What Does The Circular Economy Look Like in Fashion?

Imagine this, emptying your unworn or overworn clothing into a compost bin- just like you do with your banana and avocado skins. The clothes we wear today could be nutrients for the earth in 10 years. An incredible concept, isn’t it? In terms of circularity, this concept is probably the most sustainable but currently, it is unrealistic.

Right now, much of the planet lives in excess. The fashion industry thrives on the hyper-consumerist model of buy, use, and throw out. There is a demand to have a new item for every occasion and fast fashion supplies it. For designers and brands, this response is a profitable model, but not for the planet. The concept of a circular economy leaves no room to ignore what a circular fashion industry could look like. 

The circular economy model focuses on building not just economic capital but natural and social capital.
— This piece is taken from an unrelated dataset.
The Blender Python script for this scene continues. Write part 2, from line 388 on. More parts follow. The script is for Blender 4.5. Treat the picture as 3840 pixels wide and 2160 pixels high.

The concept is based on three main principles: Design out waste and pollution, keep products and materials in use and regenerate natural systems.

So what are some solutions to this growing problem? In 2013, Patrick Duffy was looking for a way to make a difference in the world, and amid his thinking, he attended his first Clothing Swap. This experience gave him the immense inspiration to start the Global Fashion Exchange. GFX is an international platform promoting sustainability in the fashion industry with motivating forums, educational content, and cultural events. 

On The Wardrobe Crisis podcast hosted by Clare Press, Duffy mentioned how his background in experiential marketing has given him teaching tools to use with GFX. Duffy explained the need for consumers to have a memorable experience to engage in a product. Duffy uses these marketing tools and uses them in GFX activities (such as Clothing Swaps) to consciously and unconsciously introduce the negative truth about the fashion industry to consumers. In the podcast, Duffy touches on an important metaphor for shopping- like the hunt and kill – the thrill you get when purchasing a new item. This sense of excitement is what leads consumers to continue buying. With swapping, that sense of thrill isn’t there, but what is present is a sense of community, empowerment, and the generation of new ideas. Swapping allows people to engage with one another, something that shopping doesn’t always offer. This engagement provides the opportunity for people to learn from each other which builds consumer awareness- a necessity for change in the fashion industry.

In June of 2020, GFX founder Patrick Duffy and co-founder of lablaco, Lorenzo Albrighi launched Swapchain, a blockchain-powered clothing swap tool. Swaps introduced a new currency to consumers, your currency is your closet. With Swapchain, transparency between consumers becomes seamless, each member is provided a digital toolkit that allows them to make accounts, upload items, and track their journey beyond the initial exchange.

Encourage yourself and others to take the time to reflect on the journey of our clothes from the time they are sewn together to when they leave our homes in trash bags with the word ‘donate’ written across in big letters.